— Short problem —
Repeat verbatim only the lines from the one with "1600 pixels high." through the one with "PI = math.pi", both ends kept. Pictures stay out.

— Available data —
━━━

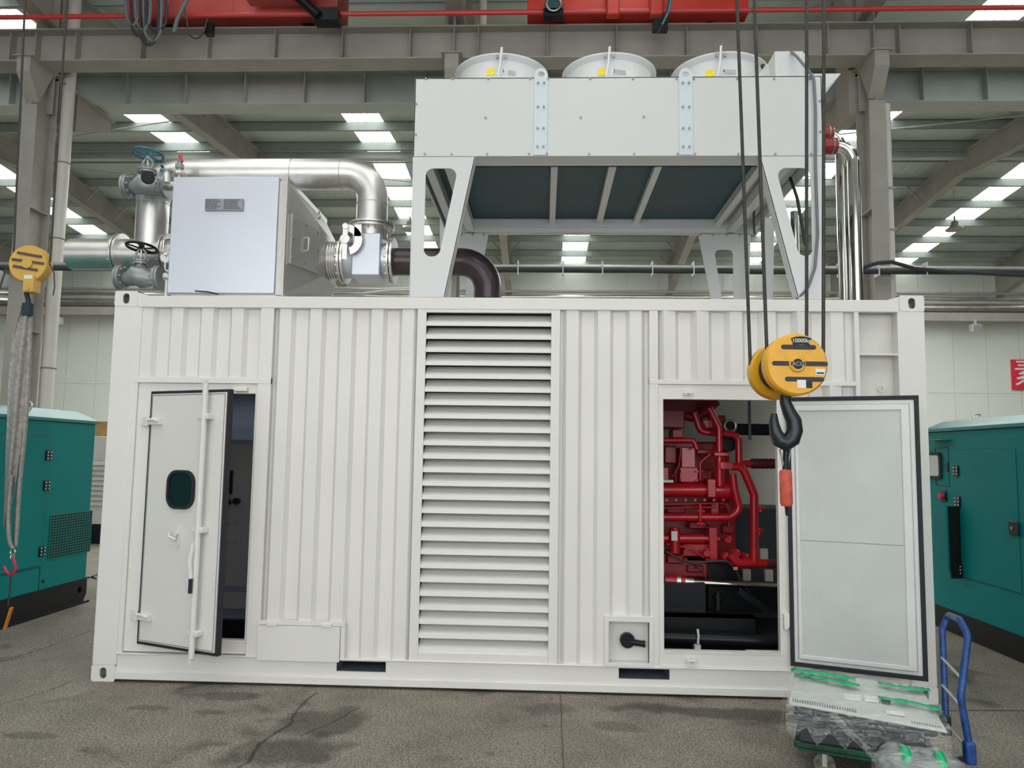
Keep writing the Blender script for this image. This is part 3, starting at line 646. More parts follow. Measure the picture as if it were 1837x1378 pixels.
# hatch
g = G(); g.box(1.222, -.012, .18, 1.828, .0, .428); hp = g.build('hatch_cover', WHITE, CT, .002)
G().box(1.215, -.004, .432, 1.862, .03, .462).build('hatch_rim', WHITE, CT); G().box(1.832, -.002, .2, 1.862, .03, .432).build('hatch_rim', WHITE, CT)
for x in (1.325, 1.725): G().box(x-.04, -.02, .424, x+.04, .0, .452).build('hinge', WHITE, hp, .004)
# coupling recess
g = G(); g.prism([rect(3.735, .2, 4.085, .552), rect(3.767, .222, 4.055, .512)], (0, -.006, 0), XX, ZZ, YY, .06); g.build('recess_frame', WHITE, CT, .002)
G().box(3.76, .085, .21, 4.06, .095, .52).build('recess_plate', WHITE, CT); g = G(); g.box(3.765, .01, .215, 4.058, .09, .224); g.box(3.760, .01, .22, 3.767, .09, .515); g.box(4.055, .01, .22, 4.062, .09, .515); g.box(3.765, .01, .512, 4.058, .09, .52); g.build('recess_side', WHITE, CT)
g = G(); g.cyl((3.905, .03, .372), (3.905, .088, .372), .052, n=28); g.torus((3.905, .04, .372), YY, .045, .008, 28, 8); g.cyl((3.93, .05, .360), (4.02, .045, .350), .022, n=14); g.cyl((4.02, .045, .35), (4.03, .045, .35), .025, n=14); g.build('drain_coupling', BLK2, CT)
# ================================================================== inside the container: control cabinet
t = thing('control_cabinet', 'dark control cabinet seen through the gap of the left door', 'cabinet', (1.0, .95, .235))
G().box(.62, .47, .36, 1.36, 1.1, 2.25).build('body', CABD, t, .01)
G().box(.62, .46, 1.78, 1.36, .472, 2.22).build('upper_panel', mat('cabinet_blue_grey', (.30, .36, .50), .4), t)
G().box(.66, .455, .62, 1.33, .47, 1.74).build('panel', CABD2, t); G().box(.66, .44, .45, 1.33, .47, .58).build('lower_panel', CABD2, t)
c = at(411, 864, .45); G().box(c.x-.05, .435, c.z-.10, c.x+.03, .456, c.z+.09).build('meter', BLK2, t)
for q in ((410, 901), (426, 899)): c = at(*q, .45); G().cyl((c.x, .41, c.z), (c.x, .456, c.z), .026, n=14).build('knob', BLK2, t)
for q in ((410, 940), (424, 938), (408, 975), (422, 972), (405, 1010)): c = at(*q, .45); G().cyl((c.x, .445, c.z), (c.x, .456, c.z), .008, n=8).build('indicator', BOLTM, t)
G().box(.6, .44, .24, 1.36, 1.1, .36).build('plinth', BLK2, t)
# ================================================================== engine
E = thing('generator_engine', 'bright red engine with pipework seen through the open right door', 'engine', (4.6, 1.2, .4))
Y0 = .95
def ep(px, py, y=Y0): return at(px, py, y)
def epipe(name, pts, rp, y=Y0, m=RED, n=14, bend=None):
    P = [at(p[0], p[1], p[2] if len(p) > 2 else y) for p in pts]; return G().pipe(P, rp*(y+5.67)/FPX, bend, n).build(name, m, E)
def ebox(name, px0, py0, px1, py1, y, dep, m=RED, bev=.008):
    a = at(px0, py0, y); b = at(px1, py1, y); return G().box(a.x, y, a.z, b.x, y+dep, b.z).build(name, m, E, bev)
ebox('engine_block', 1080, 880, 1322, 1030, 1.25, .6, RED2, .02)
ebox('cylinder_bank', 1080, 790, 1310, 885, 1.35, .5, RED2, .02)
ebox('oil_sump', 1080, 990, 1271, 1038, 1.0, .5, RED2, .02)
epipe('coolant_manifold', [(1060, 879), (1272, 879)], 12.5, .95)
epipe('coolant_manifold', [(1280, 880), (1312, 880)], 16, .98)
ebox('clamp_block', 1269, 859, 1285, 893, .84, .15)
epipe('riser_pipe', [(1291, 872), (1290, 768), (1272, 732)], 6.3, .9)
ebox('riser_flange', 1281, 811, 1309, 819, .83, .12)
epipe('riser_collar', [(1291, 872), (1291, 822)], 8.0, .91)
ebox('side_boss', 1291, 828, 1315, 843, .86, .12)
epipe('coolant_pipe', [(1245, 740), (1256, 774), (1283, 778)], 5.5, 1.05)
epipe('coolant_pipe', [(1296, 778), (1325, 780), (1326, 840)], 6.2, 1.0)
epipe('coolant_pipe', [(1312, 837), (1332, 838), (1353, 888), (1353, 1004)], 7.2, .85, bend=.08)
epipe('coolant_pipe', [(1353, 1003), (1353, 1010), (1320, 1010), (1310, 995)], 8.0, .86, bend=.05)
epipe('coolant_pipe', [(1340, 1010), (1377, 1011)], 7.0, .86)
epipe('rubber_hose', [(1376, 1011), (1398, 1012)], 7.5, .86, HOSE)
epipe('stub_pipe', [(1325, 833), (1350, 832)], 6.5, 1.0)
g = G(); P = [at(x, 832, 1.0) for x in (1347, 1351, 1355, 1359, 1363, 1367, 1371, 1375, 1379, 1383, 1387, 1391)]; g.tube(P, [.040+.006*(i % 2) for i in range(len(P))], 14).build('rubber_hose', HOSE, E)
epipe('return_pipe', [(1314, 850), (1318, 880), (1327, 915), (1310, 928), (1180, 928)], 7.0, .88, bend=.07)
epipe('intake_pipe', [(1180, 790), (1244, 790), (1250, 806)], 4.5, .85, bend=.03)
ebox('rocker_cover', 1219, 838, 1253, 866, .95, .3); ebox('rocker_cover', 1222, 802, 1248, 842, .98, .25); ebox('rocker_cover', 1180, 838, 1200, 866, .95, .3)
ebox('intake_housing', 1180, 735, 1228, 768, 1.2, .4, RED2); ebox('intake_housing', 1206, 770, 1226, 786, 1.0, .2, RED2)
ebox('intake_manifold', 1180, 716, 1282, 748, 1.5, .4, RED2)
epipe('intake_pipe', [(1225, 745), (1246, 750), (1262, 742), (1286, 720)], 8, 1.3, RED2)
ebox('bracket', 1250, 806, 1290, 815, 1.1, .05, RED2); epipe('dipstick_tube', [(1256, 862), (1256, 830), (1275, 814)], 2, .93, RED)
epipe('dipstick_tube', [(1206, 856), (1218, 836), (1222, 800)], 1.6, .93, RED2)
a = at(1310, 764, 1.2); G().cyl(a, a+YY*.15, .055, n=20).build('turbocharger', BLK2, E); G().torus(a, YY, .05, .012, 20, 8).build('clamp_ring', STEEL, E)
ebox('turbo_housing', 1282, 745, 1302, 774, 1.25, .3, RED2)
a = at(1308, 796, 1.1); g = G().cyl(a, a+YY*.2, .07, n=20); g.build('pulley', BLK2, E)
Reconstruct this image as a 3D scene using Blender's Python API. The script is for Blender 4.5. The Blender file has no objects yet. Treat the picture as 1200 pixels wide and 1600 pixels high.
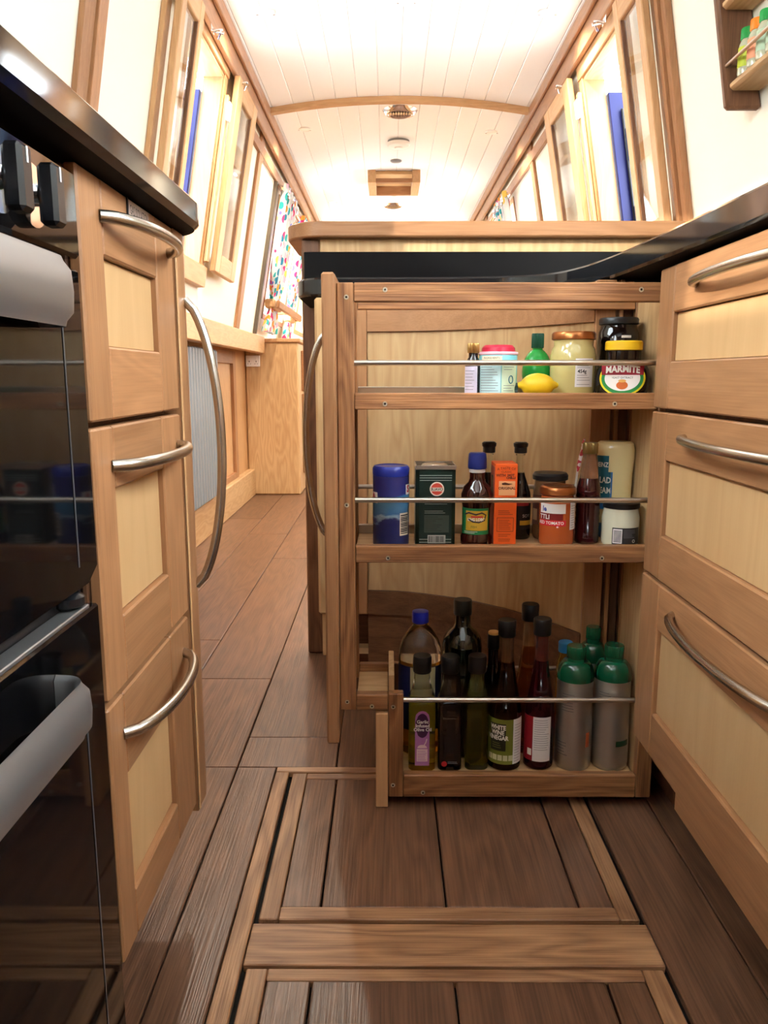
import bpy, bmesh, math, random
from mathutils import Vector, Matrix
random.seed(7)
C = bpy.context.scene.collection
PI = math.pi

# ------------------------------------------------------------------ camera, world, lights, exposure
CAM_H = 0.74
F_PX = 1205.0
PITCH = math.atan(212.0 / F_PX)
cam_d = bpy.data.cameras.new('camera')
cam_d.sensor_fit = 'VERTICAL'
cam_d.sensor_height = 24.0
cam_d.lens = F_PX / 1600.0 * 24.0
cam_d.clip_start = 0.02
cam = bpy.data.objects.new('camera', cam_d)
C.objects.link(cam)
cam.location = (0, 0, CAM_H)
cam.rotation_euler = (PI / 2 - PITCH, 0, 0.0045)
bpy.context.scene.camera = cam

world = bpy.data.worlds.new('sky')
bpy.context.scene.world = world
world.use_nodes = True
wn = world.node_tree
wn.nodes['Background'].inputs[0].default_value = (0.88, 0.95, 1.0, 1)
wn.nodes['Background'].inputs[1].default_value = 12.5

sun_d = bpy.data.lights.new('sun', 'SUN')
sun_d.energy = 3.5
sun_d.angle = 0.012
sun_d.color = (1.0, 0.93, 0.82)
sun = bpy.data.objects.new('sun', sun_d)
C.objects.link(sun)
sun.rotation_euler = Vector((0.66, 0.70, -0.25)).to_track_quat('-Z', 'Y').to_euler()

sc = bpy.context.scene
sc.view_settings.view_transform = 'Standard'
sc.view_settings.look = 'None'
sc.view_settings.gamma = 1.0
sc.view_settings.use_curve_mapping = False
sc.view_settings.exposure = 0.70
LAMP_W = 40.0

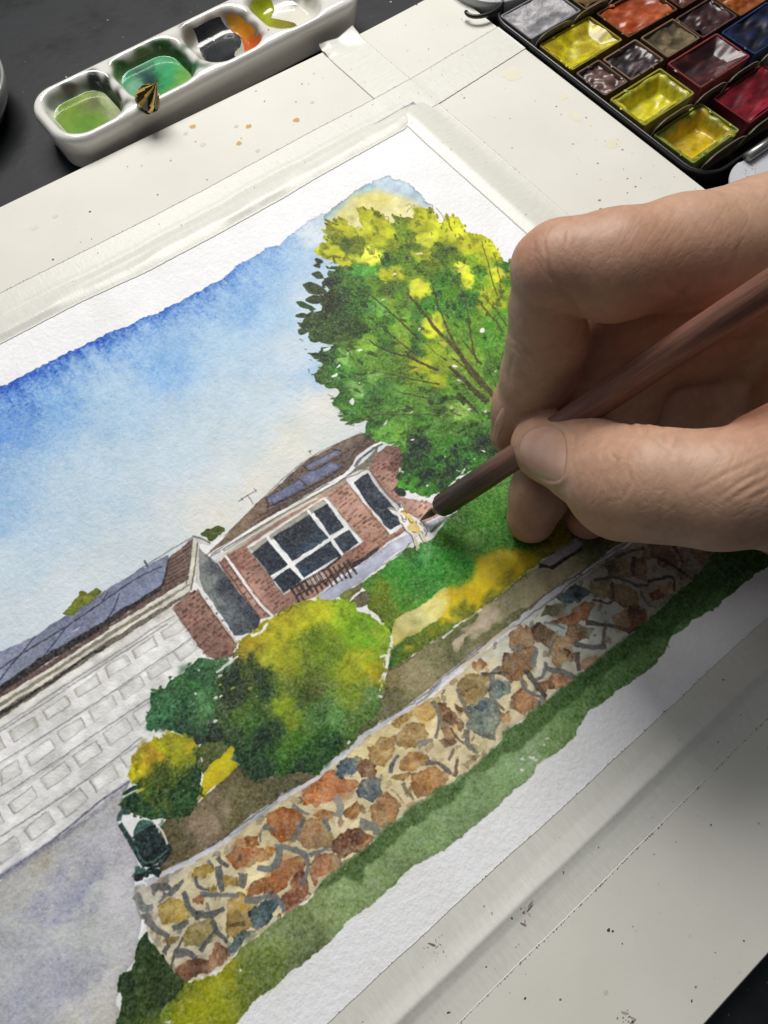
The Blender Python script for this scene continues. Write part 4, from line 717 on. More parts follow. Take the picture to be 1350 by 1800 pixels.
    for pts in (((90, 1000), (160, 970)), ((420, 1025), (440, 1005)), ((432, 830), (436, 850))): stroke(C(*pts), 2.4, (236, 236, 236), .9)
    # white rims and pen ticks right of the big bush
    for pts in (((1170, 182), (1215, 222), (1240, 240)), ((1262, 290), (1270, 330)), ((1220, 385), (1250, 380), (1246, 440)), ((590, 385), (555, 415), (500, 455)), ((720, 235), (690, 275), (650, 300)), ((1210, 555), (1232, 560)), ((1090, 755), (1080, 765))): stroke(C(*pts), 4.0, (238, 238, 236), .95, rough=1.6)
    for pts in (((1255, 345), (1272, 350), (1265, 370)), ((1262, 250), (1275, 285)), ((1235, 505), (1250, 540), (1230, 575)), ((770, 205), (790, 180), (815, 190), (835, 165), (860, 175))): stroke(C(*pts), 1.2, (50, 44, 36), .8)
    # green lamp box at the corner
    J = cI
    lay(J((640, 560), (665, 520), (715, 518), (730, 540), (690, 570), (640, 605)), ctl(cI, (660, 560, (66, 100, 90)), (710, 530, (60, 92, 80))), 1, 1.4)
    lay(J((632, 612), (720, 540), (745, 545), (800, 635), (810, 665), (735, 735), (690, 740), (660, 690)), ctl(cI, (680, 640, (32, 56, 56)), (740, 600, (28, 48, 48)), (740, 690, (22, 34, 36)), (700, 700, (30, 50, 50))), 1, 1.3)
    for pts, w_, c_ in ((((570, 535), (610, 600), (660, 690), (690, 740)), 6.5, (28, 52, 48)), (((565, 520), (575, 485), (610, 478)), 6, (48, 78, 72)), (((630, 605), (720, 545)), 2.6, (18, 32, 34)), (((640, 640), (690, 720), (760, 690), (800, 650)), 2.6, (66, 104, 92)), (((705, 600), (745, 670)), 1.6, (18, 30, 32)), (((790, 640), (810, 660), (760, 730), (715, 740)), 4, (20, 34, 36))):
        stroke(J(*pts), w_, c_, .95)
    for x, y, rx, c in ((665, 770, 8, (62, 96, 86)), (690, 780, 5, (24, 44, 44)), (742, 772, 6.5, (26, 40, 42)), (655, 790, 5.5, (18, 32, 32)), (655, 745, 4, (70, 108, 98)), (712, 760, 5, (26, 48, 46))): lay(blob(J((x, y))[0], rx, rx*.8, .5, rng, 9, .25), c, 1, 1.2)
    for pts in (((748, 540), (775, 580), (797, 632)), ((645, 820), (690, 815), (700, 830)), ((615, 530), (640, 560))): stroke(J(*pts), 2.6, (238, 238, 236), .95)

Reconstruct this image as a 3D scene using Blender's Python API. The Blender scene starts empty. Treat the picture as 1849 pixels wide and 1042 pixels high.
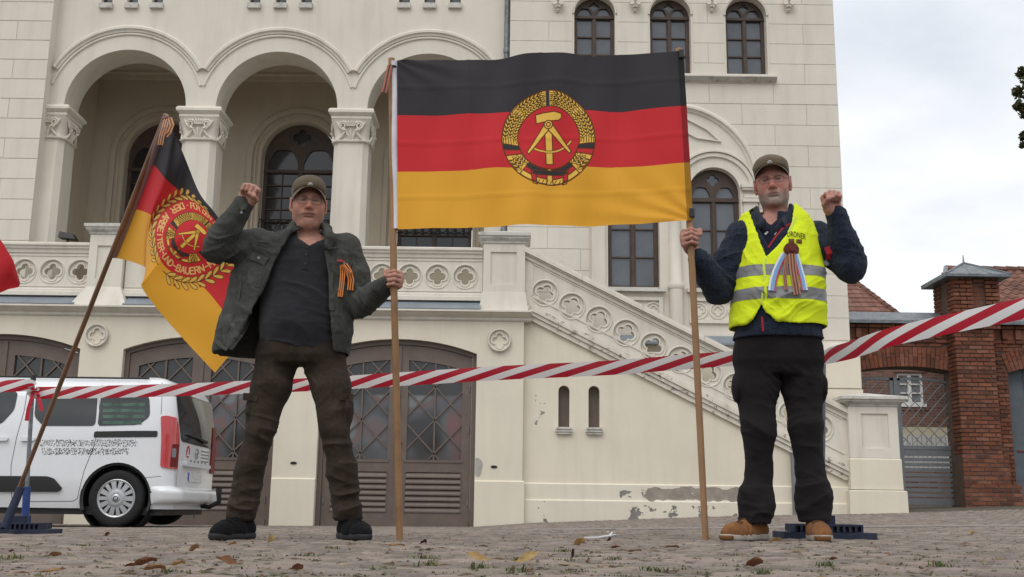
import bpy, bmesh, math, random
import numpy as np
from math import sin, cos, pi, radians, sqrt, atan2, hypot
from mathutils import Vector, Matrix, geometry

random.seed(7)
rng = np.random.default_rng(7)
SC = bpy.context.scene
COL = SC.collection

# ------------------------------------------------------------------ camera
IMW, IMH, FPX = 1849.0, 1042.0, 1939.0
CAM_Z = 0.15
PITCH, ROLL = radians(11.57), radians(0.75)
cam_data = bpy.data.cameras.new('camera')
cam = bpy.data.objects.new('camera', cam_data)
COL.objects.link(cam)
cam_data.sensor_width = 36.0
cam_data.sensor_fit = 'HORIZONTAL'
cam_data.lens = FPX / IMW * 36.0
cam_data.clip_start = 0.05
cam_data.clip_end = 3000
RC = Matrix.Rotation(radians(90) + PITCH, 3, 'X') @ Matrix.Rotation(ROLL, 3, 'Z')
cam.matrix_world = Matrix.Translation((0, 0, CAM_Z)) @ RC.to_4x4()
SC.camera = cam

# ------------------------------------------------------------------ world: overcast sky
SUN_EL, SUN_ROT = radians(52), radians(200)
world = bpy.data.worlds.new('World')
SC.world = world
world.use_nodes = True
wn = world.node_tree
wn.nodes.clear()
def WN(t, **k):
    n = wn.nodes.new(t)
    for a, b in k.items():
        setattr(n, a, b)
    return n
w_out = WN('ShaderNodeOutputWorld')
w_bg = WN('ShaderNodeBackground')
w_sky = WN('ShaderNodeTexSky', sky_type='NISHITA')
w_sky.sun_disc = False
w_sky.sun_elevation = SUN_EL
w_sky.sun_rotation = SUN_ROT
w_bg.inputs['Strength'].default_value = 0.10
w_tc = WN('ShaderNodeTexCoord')
w_sep = WN('ShaderNodeSeparateXYZ')
wn.links.new(w_tc.outputs['Generated'], w_sep.inputs[0])
w_map = WN('ShaderNodeMapping')
w_map.inputs['Scale'].default_value = (1.0, 1.0, 2.2)
w_map.inputs['Rotation'].default_value = (0, 0.5, 0.4)
w_map.inputs['Location'].default_value = (0.35, 0.1, 0.2)
wn.links.new(w_tc.outputs['Generated'], w_map.inputs[0])
w_noise = WN('ShaderNodeTexNoise')
w_noise.inputs['Scale'].default_value = 3.0
w_noise.inputs['Detail'].default_value = 6
w_noise.inputs['Roughness'].default_value = 0.5
w_noise.inputs['Distortion'].default_value = 0.4
wn.links.new(w_map.outputs[0], w_noise.inputs['Vector'])
w_ramp = WN('ShaderNodeValToRGB')
w_ramp.color_ramp.elements[0].position = 0.36
w_ramp.color_ramp.elements[0].color = (7.4, 7.85, 8.55, 1)
w_ramp.color_ramp.elements[1].position = 0.60
w_ramp.color_ramp.elements[1].color = (10.3, 10.45, 10.6, 1)
wn.links.new(w_noise.outputs['Fac'], w_ramp.inputs[0])
# overcast skies are brighter overhead
w_grad = WN('ShaderNodeMapRange')
w_grad.inputs['From Min'].default_value = 0.45
w_grad.inputs['From Max'].default_value = 1.0
w_grad.inputs['To Min'].default_value = 1.0
w_grad.inputs['To Max'].default_value = 1.35
wn.links.new(w_sep.outputs['Z'], w_grad.inputs['Value'])
w_mul = WN('ShaderNodeVectorMath', operation='SCALE')
wn.links.new(w_ramp.outputs[0], w_mul.inputs[0])
wn.links.new(w_grad.outputs[0], w_mul.inputs['Scale'])
w_mix = WN('ShaderNodeMixRGB')
w_mix.inputs['Fac'].default_value = 0.93
wn.links.new(w_sky.outputs[0], w_mix.inputs['Color1'])
wn.links.new(w_mul.outputs[0], w_mix.inputs['Color2'])
wn.links.new(w_mix.outputs[0], w_bg.inputs['Color'])
wn.links.new(w_bg.outputs[0], w_out.inputs['Surface'])

sun_data = bpy.data.lights.new('sun', 'SUN')
sun_data.energy = 1.15
sun_data.angle = radians(40)
sun_data.color = (1.0, 0.96, 0.90)
sun = bpy.data.objects.new('sun', sun_data)
COL.objects.link(sun)
sun.rotation_euler = (radians(38), 0, radians(-25))

SC.view_settings.view_transform = 'Standard'
SC.view_settings.look = 'None'
SC.view_settings.exposure = 0.1
SC.view_settings.gamma = 1.0
SC.view_settings.use_curve_mapping = False
SC.render.engine = 'CYCLES'
SC.cycles.max_bounces = 6
SC.cycles.use_denoising = True

# ------------------------------------------------------------------ helpers
def W(px, py, Y):
    """point of the real place seen at pixel (px, py) of the survey photo at depth Y"""
    d = RC @ Vector(((px - IMW / 2) / FPX, -(py - IMH / 2) / FPX, -1.0))
    t = Y / d.y
    return Vector((d.x * t, Y, CAM_Z + d.z * t))
def WX(px, py, Y): return W(px, py, Y).x
def WZ(px, py, Y): return W(px, py, Y).z

def tag(o, label=None, cat=None, group=None, kind=None):
    if label: o['label'] = label
    if cat: o['category'] = cat
    if group: o['group'] = group
    if kind: o['kind'] = kind
    return o
def empty(name, loc=(0, 0, 0), label=None, cat=None, group=None):
    o = bpy.data.objects.new(name, None)
    o.empty_display_size = 0.1
    COL.objects.link(o)
    o.location = loc
    return tag(o, label, cat, group)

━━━

— Complete output —
Reconstruct this image as a 3D scene using Blender's Python API. The script is for Blender 4.5. The Blender file has no objects yet. Treat the picture as 1200 pixels wide and 1600 pixels high.
import bpy, bmesh, math, random
from mathutils import Vector, Matrix
random.seed(7)
C = bpy.context.scene.collection
PI = math.pi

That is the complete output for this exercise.